9. The method of claim 6, if the basic NAV timer of a STA has non-zero remaining time and has the bandwidth that can cover an allocated RU that request STA's dynamic channel switch, the STA does not do a dynamic channel switch.

10. The method of claim 1, further comprising carrying out a dynamic channel puncture during the initial frame exchange that solicits the dynamic channel switching.

11. The method of claim 10, wherein if a 20 MHz channel is not punctured in the initial frame exchange that solicits the dynamic channel switching, the 20 MHz channel is not punctured in a following frame exchanges of the TXOP.

12. The method of claim 1, further comprising specifying an anchor channel that is a secondary channel; andcarrying out a dynamic channel puncture for secondary channels other than the anchor channel during the initial frame exchange that solicits the dynamic channel switching and a following frame exchanges of the TXOP.

13. The method of claim 1, wherein the initial frame exchange uses a multi-user request to send message to solicit CTS as the initial frame exchange to initiate a dynamic channel switch.

14. The method of claim 13, wherein the STA transmits a contention free end (CF-End) message after switching to the secondary channel when the STA does not receive a following Physical Layer Convergence Protocol (PLCP) Protocol Data Unit from an access point after the initial frame exchange.

15. The method of claim 1, wherein the initial frame exchange uses a buffer status report poll (BSRP) Trigger message to solicit a Quality of Service (QOS) Null as the initial frame exchange to initiate a dynamic channel switch.

16. The method of claim 15, wherein each frame exchange after the initial frame exchange always covers the primary channel with primary channel being not punctured.

17. The method of claim 16, wherein the STA does not perform media synchronization after switching back to the primary channel.

18. The method of claim 1, wherein the initial frame exchange uses a double multi-user request to send plus clear to send messages followed by a buffer status report poll (BSRP) Trigger message plus a quality of service Null message to initiate a dynamic channel switch.

19. The method of claim 1, wherein the STA switches back to the primary channel after the TXOP ends.

20. The method of claim 19, wherein the STA is not an enhanced multi-link single radio (EMLSR) STA.

21. The method of claim 1, wherein the STA switches back to the primary channel after the STA detects a failed frame exchange with it, or detects a frame exchange that does not include it.

22. The method of claim 19, wherein the STA is an enhanced multi-link single radio (EMLSR) STA.

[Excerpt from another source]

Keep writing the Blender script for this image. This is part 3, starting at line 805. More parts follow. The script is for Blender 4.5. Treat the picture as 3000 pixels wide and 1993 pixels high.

23. An station (STA) for communicating with an access point (AP), comprising a processor configured to: receive a resource unit (RU) allocation in an initial frame exchange;determine that the STA cannot operate in its operating BW covering a primary channel based upon the RU allocation;switch to secondary channel(s) per an RU allocated to it to carry out communication by the STA during a transmit opportunity (TXOP);carry out the communication during the TXOP; andswitch back to the primary channel no later than an end of the TXOP if detecting that the AP will not do the initial frame exchange with it in a secondary channel(s) within the TXOP.